While a lot of the references to certain video games end up having the serial numbers filed off, generally the references to geek humor are pretty solid, to Chuck and his friend Morgan dressing up as a sandworm from Dune for a costume party (which they correctly refer to as Shai-Hulud, though they don’t refer to it as The Maker either, but that’s okay).

Also, the concept of the Intersect, while not technologically feasible, is conceptually feasible – and is actually something that the NSA and other intelligence agencies are working on – a computer system that can connect the dots between pieces of intelligence, particularly finding connections that human analysts might have missed.
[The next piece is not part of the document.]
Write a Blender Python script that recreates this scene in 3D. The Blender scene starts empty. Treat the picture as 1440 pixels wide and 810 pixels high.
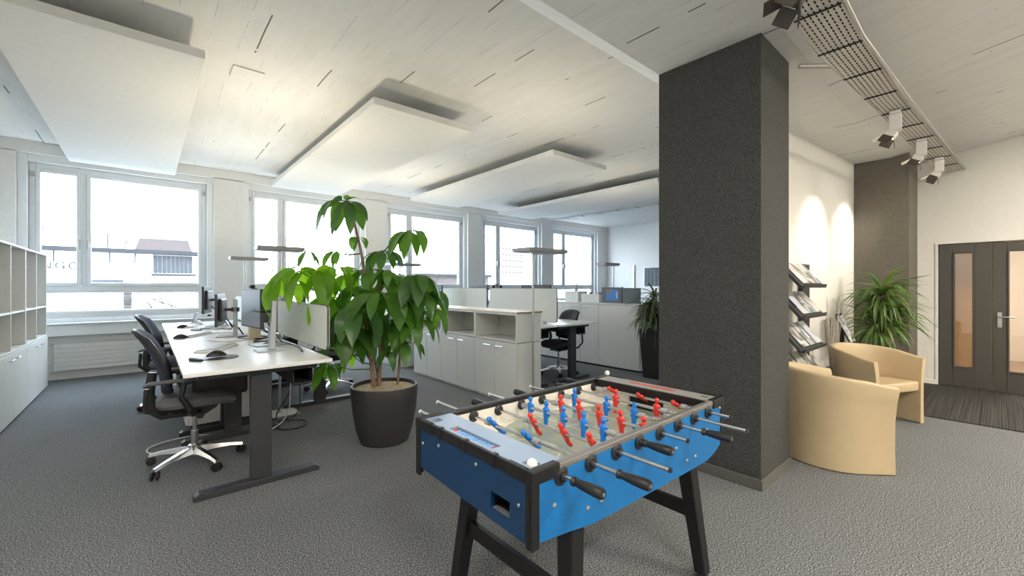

The acting is pretty solid too, with Adam Baldwin stealing the show fairly often (particularly in “Chuck vs. the LTD”).

The Bad:

This season got cut short by the Writers’ Strike, so the season doesn’t really have much of an ending – particularly in comparison to some of the endings Burn Notice has had – enough of a cliffhanger to make me come back for next season, but enough closure that if I don’t get anything more, I can be somewhat satisfied with what I’ve gotten so far (or at least it’ll tide me over until they wrap things up with a mini-series, a movie, a novel or a comic book.)

The Ugly:

The segments in the Buy More can be a little annoying, but that may be because a previous job I had was tech support combined with a heavy focus commissioned sales – which wasn’t in the original job description (sales yes, the focus on sales, no) – so those segments brought up some bad memories. The segments covering the romantic subplot between Chuck and Sarah, his CIA handler, also run into the (in my opinion) bad romance conceit of drama by utter failure to communicate. Admittedly, under the circumstances some of that failure to communicate can be forgiven, but it’s still annoying.